On Wed, Mar 17, 1999 at 10:10:37AM -0800, Ramiel Givergis wrote:
> I ran the xhost remote host from the local box
> then from the remote ssh session I set export DISPLAY="ip-number:0.0"
> and then ran licq&
> and everything was ok just as before till I go to online mode
> you see this only happens when I'm in some kind of online mode
> (away,n/a,online) etc.  But when I'm on offline mode these message don't
> appear.  The only diference is I'm now getting:
> Xlib:  extension "MIT-SCREEN-SAVER" missing on display
> "local-host-ip-number:0.0".
> 
> I use the most recent version of both WindowMaker and xserver-svga
> available on the potato distribution with licq .60

See, this is why I think it's licq.  I run ssh from within and X session
all the time, and my $DISPLAY gets set all kind of places, but I never get
messages griping about a screen saver.

My primary suspicion remains that somebody just mis-coded some Xlib calls
in licq.

Also, let me make sure I understand the scenario you describe:

local host (foo):                remote host (bar):
xhost + bar
ssh bar
                                 export DISPLAY="foo:0.0"
                                 licq &

licq thus runs on host foo.  Do I understand you correctly?

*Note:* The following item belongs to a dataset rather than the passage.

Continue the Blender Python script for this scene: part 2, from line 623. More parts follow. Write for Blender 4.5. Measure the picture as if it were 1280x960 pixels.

If so, I have a suggestion:

It's a terrible idea to use that xhost command.  You're undermining the
security of ssh in a serious way.  ssh *automatically* handles X sessions
for you if $DISPLAY is set on the machine you're coming FROM.  ssh will see
that $DISPLAY is set on the local machine, and will create, upon a
successful ssh login to a remote host (with xauth installed), a proxy
$DISPLAY (usually with server number 10), through which it will encrypt X
protocol transactions back to the local host, and then redirect them to the
local host's $DISPLAY.

In other words, all you should have to do is the following, from the local
host.

ssh bar /usr/bin/X11/licq &

Of course, if you have other commands to run on the remote host, just "ssh
bar" as normal, then "licq &" on the remote host, and proceed to do your
other business.

-- 
G. Branden Robinson              |    The greatest productive force is human
Debian GNU/Linux                 |    selfishness.